Warning: This post contains MAJOR spoilers for I Know What You Did Last Summer!With its latest installment, I Know What You Did Last Summer officially beat the Scream franchise to a shocking twist. Both slasher franchises originated in the 1990s with movies written by Kevin Williamson, each following an ensemble cast filled with potential victims for a bloodthirsty, masked killer.
Scream first received the legacy sequel treatment in 2022, and now it’s I Know What You Did Last Summer‘s turn. Directed by Jennifer Kaytin Robinson, the new movie effectively takes the same premise as the 1997 original – a group of friends is responsible for a fatal car accident, and then a year later find themselves hunted by a killer with a fisherman’s hook – and brings it into 2025.
While the core cast consists of new characters, I Know What You Did Last Summer brings back the two main stars of the original films, Jennifer Love Hewitt and Freddie Prinze Jr., to connect the new tale to the past, as is common practice for legacy sequels.
Hewitt and Prinze Jr. play Julie James and Ray Bronson, respectively, the only two people to survive both rounds of brutal killings inflicted by the original Fisherman. However, while most sequels are careful with how they depict their original leads, this slasher takes a bold swing instead.
I Know What You Did Last Summer Actually Turned One Of Its Heroes Into A Villain
It’s Something Scream Fans Have Waited Years For
As revealed in the I Know What You Did Last Summer ending, Ray has become the thing he once feared, turning into the latest iteration of the Fisherman. The main killer is his young employee Stevie (Sarah Pidgeon), someone he’s looked out for since her father skipped town years before.
After Stevie and her friends were responsible for the car accident that killed one of her closest confidants, Stevie sought revenge and began targeting everyone. Ray joined her, as his own repressed trauma pushed him to a devastating breaking point. This culminated in a showdown between Ray and Julie, a moment made all the more impactful by their shared history of being survivors.
I Know What You Did Last Summer‘s decision to turn one of its original heroes into a killer is a surprising one, particularly because many have speculated Scream could do the very same. For years now, there have been endless theories over whether original final girl Sidney Prescott (Neve Campbell) will someday don the Ghostface mask.
This has extended into the rebooted Scream movies, which have laid the groundwork for their newest leading lady, Sam Carpenter (Melissa Barrera), to become Ghostface. Sam is the daughter of the franchise’s original killer, Billy Loomis (Skeet Ulrich), and the climax of 2022’s Scream even revealed the killers wanted to frame Sam for the murders purely because of her lineage.
So far, though, Scream hasn’t taken this step, making I Know What You Did Last Summer‘s Ray twist even more interesting.

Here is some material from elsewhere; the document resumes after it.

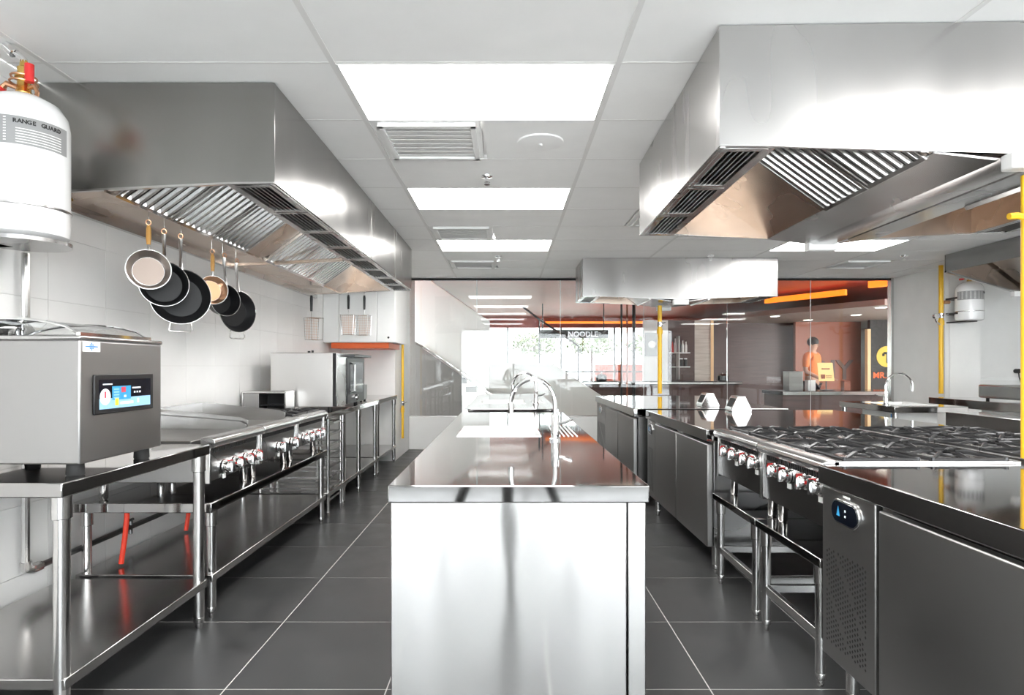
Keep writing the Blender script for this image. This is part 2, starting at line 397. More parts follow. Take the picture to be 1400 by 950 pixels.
# ------------------------------------------------------------------ generic kitchen furniture
def steel_table(label, x0, x1, y0, y1, z, legs, thick=.047, shelf=None, name='work_table', cat='table', group=None, bars=None, lr=.021, topmat='top'):
    t = thing(name, label, cat, ((x0+x1)/2, (y0+y1)/2, 0), group)
    build('table_top', MB().box(x0, x1, y0, y1, z-thick, z), topmat, t, .004)
    for (lx, ly) in legs: leg(t, lx, ly, z-thick, lr)
    if shelf: build('undershelf', MB().box(x0+.012, x1-.004, y0+.02, y1-.02, shelf-.036, shelf), 'shelf', t, .004)
    if bars:
        for a, b in bars:
            v = Vector(b)-Vector(a)
            build('brace', MB().box(min(a[0], b[0])-.012, max(a[0], b[0])+.012, min(a[1], b[1])-.012, max(a[1], b[1])+.012, a[2]-.018, a[2]+.018), 'steel', t, .003)
    return t
FX = -1.385
t1 = steel_table('long steel table under the vacuum sealer, nearest on the left', -2.07, FX, 1.91, 2.86, .835,
            [(FX-.03, 1.95), (FX-.03, 2.815), (-2.04, 1.95), (-2.04, 2.815)], shelf=.215, lr=.024)
st = steel_table('low steel stand carrying griddles and burner unit on the left', -2.05, FX, 2.875, 4.72, .557,
            [(FX-.03, 2.935), (FX-.03, 4.66), (-2.01, 2.935), (-2.01, 4.66)], shelf=.215, name='equipment_stand', cat='stand')
t3 = steel_table('steel table with tray slides carrying the box oven on the left', -2.07, FX, 4.735, 6.6, .835,
            [(FX-.03, 5.27), (FX-.03, 5.83), (FX-.03, 6.55), (-2.03, 5.27), (-2.03, 6.55)], shelf=.215)
t4 = steel_table('steel table farthest back on the left by the yellow pipe', -2.07, FX, 6.615, 7.7, .835,
            [(FX-.03, 6.67), (FX-.03, 7.64), (-2.03, 6.67), (-2.03, 7.64)], shelf=.215)
# tray slides below the start of the oven table
for (x, y) in ((-1.415, 4.84), (-1.415, 5.2), (-1.95, 4.84), (-1.95, 5.2)): leg(t3, x, y, .785, .014, collar=False)
for k in range(8):
    z = .14+.085*k
    for y in (4.855, 5.185): build('tray_runner', MB().box(-1.95, -1.405, y-.012, y+.012, z, z+.012), 'steel', t3)
    build('rung', MB().box(-1.428, -1.402, 4.85, 5.19, z-.004, z+.012), 'steel', t3)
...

The two slasher franchises have, at times, been in compeтιтion with each other; both stemmed from roughly the same time period and were established by the same person, leading to frequent comparisons.
I Know What You Did Last Summer’s Twist Fits The Franchise Better Than It Would Scream
It Would Hit Differently – And Not Necessarily In A Good Way
If I had to pick a winner in the apparent Scream vs I Know What You Did Last Summer debate, I’d say, with no offense intended to the loser, that Scream comes out on top. Not only has it simply produced more movies – six so far to IKWYDLS‘ four – but they’ve also been more warmly received by critics and audiences.
Movie |
Rotten Tomatoes Critic Score |
Rotten Tomatoes Audience Score |
---|---|---|
Scream (1996) |
78% |
80% |
I Know What You Did Last Summer (1997) |
46% |
41% |
Scream (2022) |
76% |
82% |
I Know What You Did Last Summer (2025) |
40% (As of July 18) |
69% (As of July 18) |
However, in the case of this particular twist, I Know What You Did Last Summer is the clear winner. Yes, it got to it faster than Scream, but it also suits this franchise far better than it would the other.
The 2025 movie touches upon the lasting trauma both Ray and Julie have faced since 1997, and by putting the two characters at opposite ends of the spectrum, it becomes a surprisingly poignant turn in their stories. Julie clung to her humanity with all she possibly could, while Ray spiraled and became a monster.
Beyond that, though, this works better for I Know What You Did Last Summer simply because we, as an audience, have spent less time with Ray. If Scream were to make Sidney Ghostface after five movies of her being the hero – and an inspirational survivor – it would be a bitter twist that would alter the way we view everything else.
Scream perhaps could’ve gotten away with this twist with Sam, but Barrera won’t be returning for the upcoming seventh movie. There is a certain appeal to seeing a hero become the bad guy, since it raises a number of complex questions about human nature and the impact of trauma. Plus, it’s just fascinating to watch.
However, since I Know What You Did Last Summer has the benefit of Ray’s character not being quite as set in stone as Sidney’s, we’re able to watch his killer turn with a disbelieving, giddy glee. I don’t think it would have quite the same effect in the Scream franchise, so hopefully that twist will remain a simple fan theory.